The executive chairman of Bega Group says it is on the right path by tilting its business further towards branded pantry products such as Vegemite and Dare iced coffee, in a bid to restore its fortunes after the share price halved in two years.
Barry Irvin said a shortage of milk produced in Australia had dented profit margins as industry players scrambled for the limited supply from farm gates at a time when global dairy commodity prices were tumbling.
“It gives nobody any pleasure to see the share price where it is,” Mr Irvin said at the group’s annual meeting on Tuesday. Bega shares were above $6 in June 2021 but are now sitting below $3.
But the Vegemite brand, which Bega acquired in 2017 for $460 million from global food giant Mondelez International, had one of its best years in two decades.
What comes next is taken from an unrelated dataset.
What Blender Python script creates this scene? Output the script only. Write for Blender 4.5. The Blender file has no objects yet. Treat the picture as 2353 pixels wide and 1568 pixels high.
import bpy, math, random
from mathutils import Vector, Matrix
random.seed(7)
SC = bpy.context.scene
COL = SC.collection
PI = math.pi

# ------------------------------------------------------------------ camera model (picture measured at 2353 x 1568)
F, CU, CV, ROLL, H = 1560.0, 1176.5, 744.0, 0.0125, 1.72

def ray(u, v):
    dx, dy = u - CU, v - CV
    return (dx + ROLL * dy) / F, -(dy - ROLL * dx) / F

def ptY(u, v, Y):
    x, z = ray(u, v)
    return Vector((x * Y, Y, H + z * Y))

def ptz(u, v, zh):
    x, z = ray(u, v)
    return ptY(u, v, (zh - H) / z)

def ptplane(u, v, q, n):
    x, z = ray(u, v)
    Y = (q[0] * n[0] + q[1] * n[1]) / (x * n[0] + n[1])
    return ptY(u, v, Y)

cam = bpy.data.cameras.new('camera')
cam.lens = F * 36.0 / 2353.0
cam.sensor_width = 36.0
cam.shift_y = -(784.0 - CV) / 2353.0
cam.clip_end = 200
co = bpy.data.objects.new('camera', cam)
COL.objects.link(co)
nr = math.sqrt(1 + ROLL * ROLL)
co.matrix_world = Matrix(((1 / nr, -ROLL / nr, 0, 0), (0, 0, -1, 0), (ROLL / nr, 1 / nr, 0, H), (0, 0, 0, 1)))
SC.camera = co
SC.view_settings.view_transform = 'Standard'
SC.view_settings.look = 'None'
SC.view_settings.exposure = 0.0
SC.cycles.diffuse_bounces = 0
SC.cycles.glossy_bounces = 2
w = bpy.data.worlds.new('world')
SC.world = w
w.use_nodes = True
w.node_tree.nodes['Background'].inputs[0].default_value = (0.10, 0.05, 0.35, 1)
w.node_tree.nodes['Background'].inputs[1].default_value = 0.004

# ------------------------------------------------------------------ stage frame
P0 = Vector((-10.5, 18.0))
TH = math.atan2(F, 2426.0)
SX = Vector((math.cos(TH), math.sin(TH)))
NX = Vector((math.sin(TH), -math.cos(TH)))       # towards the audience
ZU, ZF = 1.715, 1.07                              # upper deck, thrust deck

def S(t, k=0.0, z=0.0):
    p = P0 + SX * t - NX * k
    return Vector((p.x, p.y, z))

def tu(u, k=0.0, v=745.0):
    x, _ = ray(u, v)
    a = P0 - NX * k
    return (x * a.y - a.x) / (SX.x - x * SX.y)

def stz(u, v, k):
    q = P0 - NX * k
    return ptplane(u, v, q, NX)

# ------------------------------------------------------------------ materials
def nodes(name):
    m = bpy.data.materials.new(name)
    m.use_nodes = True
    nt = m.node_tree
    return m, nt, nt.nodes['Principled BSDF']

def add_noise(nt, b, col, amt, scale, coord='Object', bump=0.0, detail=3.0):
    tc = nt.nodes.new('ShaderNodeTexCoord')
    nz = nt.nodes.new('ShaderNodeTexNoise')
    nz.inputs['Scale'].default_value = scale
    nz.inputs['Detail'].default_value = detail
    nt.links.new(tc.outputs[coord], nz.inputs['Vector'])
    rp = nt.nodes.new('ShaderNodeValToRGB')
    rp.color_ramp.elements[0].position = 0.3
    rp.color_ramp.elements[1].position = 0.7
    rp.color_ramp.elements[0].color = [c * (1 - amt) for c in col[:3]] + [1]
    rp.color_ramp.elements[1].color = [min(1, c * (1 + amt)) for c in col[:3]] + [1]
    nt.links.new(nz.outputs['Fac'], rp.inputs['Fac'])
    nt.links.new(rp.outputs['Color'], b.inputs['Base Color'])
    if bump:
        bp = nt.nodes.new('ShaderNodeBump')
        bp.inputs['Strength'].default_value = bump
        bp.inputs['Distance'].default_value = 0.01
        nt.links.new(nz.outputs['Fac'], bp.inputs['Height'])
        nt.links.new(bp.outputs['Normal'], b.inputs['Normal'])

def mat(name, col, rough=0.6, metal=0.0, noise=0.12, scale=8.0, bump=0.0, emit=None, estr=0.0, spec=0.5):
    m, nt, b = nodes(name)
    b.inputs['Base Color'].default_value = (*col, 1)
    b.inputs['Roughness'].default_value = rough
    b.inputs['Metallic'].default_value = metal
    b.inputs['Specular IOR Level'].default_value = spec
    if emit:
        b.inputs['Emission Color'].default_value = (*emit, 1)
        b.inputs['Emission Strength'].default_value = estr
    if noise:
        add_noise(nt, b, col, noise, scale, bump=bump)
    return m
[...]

Vegemite is celebrating its 100th anniversary this year, which helped increase growth by almost twice the rate of the broader $700 million spreads category. That category alone grew 5 per cent in 2022-23.
Bega chief executive Pete Findlay said Vegemite’s annual volumes in 2022-23 had increased for only the second time in the past 20 years.
He said the historic brands in the company’s stable, which also include Farmers Union iced coffee, Dairy Farmers and Bega cheese, were more than 100 years old and had all increased volume and value.
The branded business would “counter the headwinds” facing the commodity business in 2023-24 somewhat, but the group overall was still expecting normalised earnings before interest, tax, depreciation and amortisation to be “relatively flat” at between $160 million and $170 million.
Short shrift for short sellers
Mr Irvin was highly critical of the practice of short selling in financial markets, and said it handicapped companies such as Bega, which were building long-term growth businesses.
In response to a shareholder question, he said between 4.5 per cent and 5 per cent of Bega shares were being shorted, but it had been higher in the past.
“I’d probably agree with the shareholder [that it should be banned], but I am not a regulator,” Mr Irvin said.
Some ASX lithium miners such as Pilbara Minerals have about 13 per cent of their shares held by hedge funds.
Bega is trying to shield itself from the volatility of global dairy commodity prices by shifting further towards branded products. Such products made up 85 per cent of revenue in 2022-23, compared with 73 per cent two years earlier.
Bega booked a $276 million impairment on its dairy factories and infrastructure because it does not think conditions will improve in that part of the business.
Global dairy prices for products such as skim milk powder have declined about 30 per cent. But the farmgate prices Bega had to pay dairy farmers to secure milk supplies for its branded products were rising because of the scarcity of milk.
Australia’s milk production has shrunk to about 8 billion litres from about 11.5 billion litres in the past 20 years, the company says.